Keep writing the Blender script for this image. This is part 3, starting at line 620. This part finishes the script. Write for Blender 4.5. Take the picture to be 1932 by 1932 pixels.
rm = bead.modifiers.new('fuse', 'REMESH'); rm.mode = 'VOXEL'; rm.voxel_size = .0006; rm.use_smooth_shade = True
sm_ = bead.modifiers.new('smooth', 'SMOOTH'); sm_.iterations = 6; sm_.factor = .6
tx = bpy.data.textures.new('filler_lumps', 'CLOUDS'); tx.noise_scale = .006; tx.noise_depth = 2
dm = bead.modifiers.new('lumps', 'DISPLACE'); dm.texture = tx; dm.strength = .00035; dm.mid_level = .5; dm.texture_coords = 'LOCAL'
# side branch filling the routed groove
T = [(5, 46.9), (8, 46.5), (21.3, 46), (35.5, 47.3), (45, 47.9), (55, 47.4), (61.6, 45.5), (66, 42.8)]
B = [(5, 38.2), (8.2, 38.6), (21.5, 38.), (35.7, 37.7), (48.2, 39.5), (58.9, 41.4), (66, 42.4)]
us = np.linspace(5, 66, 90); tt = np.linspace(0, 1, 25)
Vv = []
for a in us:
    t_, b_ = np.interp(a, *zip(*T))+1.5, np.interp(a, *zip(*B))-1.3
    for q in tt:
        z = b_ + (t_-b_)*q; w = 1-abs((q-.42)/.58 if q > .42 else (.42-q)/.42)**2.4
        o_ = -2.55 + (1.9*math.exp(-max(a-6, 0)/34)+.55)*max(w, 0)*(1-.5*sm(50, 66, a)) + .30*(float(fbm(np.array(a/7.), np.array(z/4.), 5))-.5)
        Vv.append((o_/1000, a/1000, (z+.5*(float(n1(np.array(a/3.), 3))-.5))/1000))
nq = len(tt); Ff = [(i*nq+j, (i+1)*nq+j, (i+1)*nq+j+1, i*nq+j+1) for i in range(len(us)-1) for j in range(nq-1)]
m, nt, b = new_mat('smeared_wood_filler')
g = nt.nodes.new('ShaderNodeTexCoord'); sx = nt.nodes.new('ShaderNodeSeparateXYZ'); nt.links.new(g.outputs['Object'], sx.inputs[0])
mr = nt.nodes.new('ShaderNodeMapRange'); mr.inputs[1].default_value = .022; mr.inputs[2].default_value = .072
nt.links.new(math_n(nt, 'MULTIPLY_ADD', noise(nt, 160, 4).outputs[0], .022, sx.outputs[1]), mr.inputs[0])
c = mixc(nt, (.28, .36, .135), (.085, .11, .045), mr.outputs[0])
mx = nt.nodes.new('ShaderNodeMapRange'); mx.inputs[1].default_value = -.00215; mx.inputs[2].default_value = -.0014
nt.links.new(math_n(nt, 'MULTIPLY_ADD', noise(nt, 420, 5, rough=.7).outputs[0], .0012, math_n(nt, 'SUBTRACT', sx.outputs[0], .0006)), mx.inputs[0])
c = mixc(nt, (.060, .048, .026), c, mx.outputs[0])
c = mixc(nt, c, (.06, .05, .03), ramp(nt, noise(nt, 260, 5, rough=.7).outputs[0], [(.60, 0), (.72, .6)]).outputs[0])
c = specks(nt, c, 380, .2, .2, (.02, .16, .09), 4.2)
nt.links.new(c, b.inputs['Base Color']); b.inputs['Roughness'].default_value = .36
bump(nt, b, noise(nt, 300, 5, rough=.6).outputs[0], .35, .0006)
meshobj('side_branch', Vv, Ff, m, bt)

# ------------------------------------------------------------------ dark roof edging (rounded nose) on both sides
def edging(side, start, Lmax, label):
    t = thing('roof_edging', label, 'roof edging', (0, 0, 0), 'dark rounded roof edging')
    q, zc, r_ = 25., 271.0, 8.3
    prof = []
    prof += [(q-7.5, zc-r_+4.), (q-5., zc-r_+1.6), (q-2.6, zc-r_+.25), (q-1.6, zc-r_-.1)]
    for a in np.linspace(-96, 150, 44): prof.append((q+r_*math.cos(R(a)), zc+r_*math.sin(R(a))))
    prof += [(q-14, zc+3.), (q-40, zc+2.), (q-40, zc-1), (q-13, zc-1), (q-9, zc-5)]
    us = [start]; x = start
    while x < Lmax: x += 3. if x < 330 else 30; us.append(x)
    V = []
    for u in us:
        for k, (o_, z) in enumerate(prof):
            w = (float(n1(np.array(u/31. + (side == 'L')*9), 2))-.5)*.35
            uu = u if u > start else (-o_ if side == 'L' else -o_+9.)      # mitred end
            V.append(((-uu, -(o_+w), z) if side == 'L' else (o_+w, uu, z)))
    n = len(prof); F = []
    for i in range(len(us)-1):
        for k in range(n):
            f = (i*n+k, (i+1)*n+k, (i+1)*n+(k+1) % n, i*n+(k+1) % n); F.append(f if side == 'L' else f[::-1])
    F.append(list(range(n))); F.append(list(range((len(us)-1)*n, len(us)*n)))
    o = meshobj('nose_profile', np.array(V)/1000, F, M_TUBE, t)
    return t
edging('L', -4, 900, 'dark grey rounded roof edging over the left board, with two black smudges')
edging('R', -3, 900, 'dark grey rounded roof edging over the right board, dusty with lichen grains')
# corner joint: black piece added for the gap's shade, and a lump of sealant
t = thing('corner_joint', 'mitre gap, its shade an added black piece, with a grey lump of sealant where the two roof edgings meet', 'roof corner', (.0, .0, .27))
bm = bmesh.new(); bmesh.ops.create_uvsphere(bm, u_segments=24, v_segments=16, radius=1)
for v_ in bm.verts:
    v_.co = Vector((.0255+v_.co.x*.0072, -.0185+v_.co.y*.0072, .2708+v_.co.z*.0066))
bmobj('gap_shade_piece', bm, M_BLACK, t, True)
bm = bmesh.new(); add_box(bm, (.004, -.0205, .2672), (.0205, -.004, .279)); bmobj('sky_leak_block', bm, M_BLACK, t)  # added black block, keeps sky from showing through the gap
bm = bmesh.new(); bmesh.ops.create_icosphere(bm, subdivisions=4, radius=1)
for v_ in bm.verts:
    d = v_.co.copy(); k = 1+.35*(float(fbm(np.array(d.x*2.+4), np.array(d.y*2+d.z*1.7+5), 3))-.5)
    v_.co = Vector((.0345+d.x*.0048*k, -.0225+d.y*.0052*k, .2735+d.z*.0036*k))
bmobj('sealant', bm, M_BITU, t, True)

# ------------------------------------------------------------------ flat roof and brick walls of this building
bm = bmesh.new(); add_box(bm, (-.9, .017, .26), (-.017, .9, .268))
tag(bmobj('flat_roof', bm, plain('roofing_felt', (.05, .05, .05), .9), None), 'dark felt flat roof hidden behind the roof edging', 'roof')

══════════

**TASK**
State the number of lines that contain the string "this", with no other words.

**COMPLETE OUTPUT**
2